____ Dataset excerpt
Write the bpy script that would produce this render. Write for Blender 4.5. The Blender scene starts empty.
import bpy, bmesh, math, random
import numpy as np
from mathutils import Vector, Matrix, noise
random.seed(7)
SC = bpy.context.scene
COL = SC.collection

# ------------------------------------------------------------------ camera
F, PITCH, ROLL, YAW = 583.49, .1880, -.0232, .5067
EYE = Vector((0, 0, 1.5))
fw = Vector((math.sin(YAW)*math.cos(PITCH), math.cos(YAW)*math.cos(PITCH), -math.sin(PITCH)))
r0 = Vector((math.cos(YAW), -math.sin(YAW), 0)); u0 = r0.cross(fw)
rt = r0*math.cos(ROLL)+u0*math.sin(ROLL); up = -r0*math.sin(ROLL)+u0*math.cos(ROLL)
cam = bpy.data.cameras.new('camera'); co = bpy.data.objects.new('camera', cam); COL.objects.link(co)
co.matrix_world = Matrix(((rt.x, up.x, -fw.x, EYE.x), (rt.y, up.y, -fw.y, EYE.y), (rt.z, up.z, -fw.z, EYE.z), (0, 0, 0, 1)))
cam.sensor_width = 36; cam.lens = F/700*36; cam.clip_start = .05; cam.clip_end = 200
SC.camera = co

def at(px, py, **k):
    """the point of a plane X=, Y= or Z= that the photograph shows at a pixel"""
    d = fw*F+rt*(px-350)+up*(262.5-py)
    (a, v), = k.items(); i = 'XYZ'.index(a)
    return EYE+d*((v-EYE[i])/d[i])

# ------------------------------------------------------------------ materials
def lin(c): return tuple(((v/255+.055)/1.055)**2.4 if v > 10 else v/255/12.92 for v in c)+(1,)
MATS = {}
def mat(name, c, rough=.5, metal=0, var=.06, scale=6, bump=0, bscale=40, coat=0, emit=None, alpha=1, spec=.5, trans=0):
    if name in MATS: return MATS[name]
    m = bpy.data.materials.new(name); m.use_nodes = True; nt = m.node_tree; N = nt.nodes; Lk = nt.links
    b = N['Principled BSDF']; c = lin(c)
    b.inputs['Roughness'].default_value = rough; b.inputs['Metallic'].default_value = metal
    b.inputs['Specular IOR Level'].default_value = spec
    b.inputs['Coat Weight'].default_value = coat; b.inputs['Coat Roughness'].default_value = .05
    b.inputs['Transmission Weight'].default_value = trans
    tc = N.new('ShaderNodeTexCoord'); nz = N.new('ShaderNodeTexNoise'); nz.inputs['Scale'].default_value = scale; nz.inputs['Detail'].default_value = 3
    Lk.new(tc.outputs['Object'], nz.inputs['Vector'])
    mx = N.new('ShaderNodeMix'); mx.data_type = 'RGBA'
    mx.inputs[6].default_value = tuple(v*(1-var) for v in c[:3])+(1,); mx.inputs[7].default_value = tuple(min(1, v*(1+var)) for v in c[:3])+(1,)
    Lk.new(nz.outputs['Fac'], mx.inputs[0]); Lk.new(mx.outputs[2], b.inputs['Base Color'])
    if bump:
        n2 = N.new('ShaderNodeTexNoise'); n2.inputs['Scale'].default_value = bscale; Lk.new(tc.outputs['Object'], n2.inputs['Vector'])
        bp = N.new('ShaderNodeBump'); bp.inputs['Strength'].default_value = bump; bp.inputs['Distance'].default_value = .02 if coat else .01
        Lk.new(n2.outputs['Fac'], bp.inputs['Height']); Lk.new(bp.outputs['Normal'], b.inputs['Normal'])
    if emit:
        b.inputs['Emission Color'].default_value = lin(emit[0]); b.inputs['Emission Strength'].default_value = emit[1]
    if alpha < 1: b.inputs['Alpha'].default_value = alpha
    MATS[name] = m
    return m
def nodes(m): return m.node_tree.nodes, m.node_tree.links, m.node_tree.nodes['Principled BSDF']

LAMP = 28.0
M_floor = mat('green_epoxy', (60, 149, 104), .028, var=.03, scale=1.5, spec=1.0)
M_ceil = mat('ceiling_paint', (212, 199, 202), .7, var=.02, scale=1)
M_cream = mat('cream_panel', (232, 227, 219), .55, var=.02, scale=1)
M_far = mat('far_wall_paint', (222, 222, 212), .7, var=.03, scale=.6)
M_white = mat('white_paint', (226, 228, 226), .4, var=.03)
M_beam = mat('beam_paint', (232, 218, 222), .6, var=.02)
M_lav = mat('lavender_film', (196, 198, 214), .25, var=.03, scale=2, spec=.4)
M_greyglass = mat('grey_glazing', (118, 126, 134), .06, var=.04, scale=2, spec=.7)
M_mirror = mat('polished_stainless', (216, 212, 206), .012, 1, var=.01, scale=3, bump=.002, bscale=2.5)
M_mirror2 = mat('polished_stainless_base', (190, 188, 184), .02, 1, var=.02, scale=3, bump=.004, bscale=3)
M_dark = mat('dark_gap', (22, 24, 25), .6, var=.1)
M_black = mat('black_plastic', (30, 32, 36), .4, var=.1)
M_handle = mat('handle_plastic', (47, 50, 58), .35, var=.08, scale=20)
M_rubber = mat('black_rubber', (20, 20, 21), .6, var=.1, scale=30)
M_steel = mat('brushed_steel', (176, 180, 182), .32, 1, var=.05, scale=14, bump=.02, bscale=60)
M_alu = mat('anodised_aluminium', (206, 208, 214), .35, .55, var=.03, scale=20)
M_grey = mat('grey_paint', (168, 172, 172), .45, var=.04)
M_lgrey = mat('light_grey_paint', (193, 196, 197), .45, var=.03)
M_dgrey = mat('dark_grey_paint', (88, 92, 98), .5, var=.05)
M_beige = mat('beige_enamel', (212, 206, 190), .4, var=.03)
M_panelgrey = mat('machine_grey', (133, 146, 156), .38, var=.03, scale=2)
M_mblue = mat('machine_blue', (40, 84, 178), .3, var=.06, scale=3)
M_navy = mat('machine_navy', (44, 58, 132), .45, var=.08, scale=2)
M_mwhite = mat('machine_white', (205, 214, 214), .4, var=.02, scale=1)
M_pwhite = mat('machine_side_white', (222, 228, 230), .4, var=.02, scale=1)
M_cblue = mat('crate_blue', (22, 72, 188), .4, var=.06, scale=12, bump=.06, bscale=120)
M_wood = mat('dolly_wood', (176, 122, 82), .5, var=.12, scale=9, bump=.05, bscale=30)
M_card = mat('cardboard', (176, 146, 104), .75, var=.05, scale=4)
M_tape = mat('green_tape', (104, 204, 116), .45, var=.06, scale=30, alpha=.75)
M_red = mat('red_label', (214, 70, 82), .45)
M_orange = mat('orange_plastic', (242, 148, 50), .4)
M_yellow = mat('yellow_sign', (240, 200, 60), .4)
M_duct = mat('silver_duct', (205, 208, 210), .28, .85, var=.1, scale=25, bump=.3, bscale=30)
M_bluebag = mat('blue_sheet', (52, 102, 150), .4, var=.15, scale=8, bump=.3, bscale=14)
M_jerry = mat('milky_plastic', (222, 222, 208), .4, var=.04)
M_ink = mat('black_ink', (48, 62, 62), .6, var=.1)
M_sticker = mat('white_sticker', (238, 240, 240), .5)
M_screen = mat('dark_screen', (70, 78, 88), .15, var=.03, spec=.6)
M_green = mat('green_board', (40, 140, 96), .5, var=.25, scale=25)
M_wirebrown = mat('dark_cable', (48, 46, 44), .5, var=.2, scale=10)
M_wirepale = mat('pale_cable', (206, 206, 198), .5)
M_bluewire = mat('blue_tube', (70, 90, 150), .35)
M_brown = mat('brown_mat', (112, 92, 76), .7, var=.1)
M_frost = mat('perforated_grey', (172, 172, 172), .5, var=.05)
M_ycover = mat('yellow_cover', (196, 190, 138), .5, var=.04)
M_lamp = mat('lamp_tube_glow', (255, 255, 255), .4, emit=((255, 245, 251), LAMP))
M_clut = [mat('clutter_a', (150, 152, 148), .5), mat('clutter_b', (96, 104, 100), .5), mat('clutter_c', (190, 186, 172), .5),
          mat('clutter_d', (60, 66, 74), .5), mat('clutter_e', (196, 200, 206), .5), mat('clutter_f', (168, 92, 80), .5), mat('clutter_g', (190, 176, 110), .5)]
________
Task to complete:
Return exactly, please, the lines of the material from the first one down to and including the line where "COL = SC.collection" appears.

Answer:
Write the bpy script that would produce this render. Write for Blender 4.5. The Blender scene starts empty.
import bpy, bmesh, math, random
import numpy as np
from mathutils import Vector, Matrix, noise
random.seed(7)
SC = bpy.context.scene
COL = SC.collection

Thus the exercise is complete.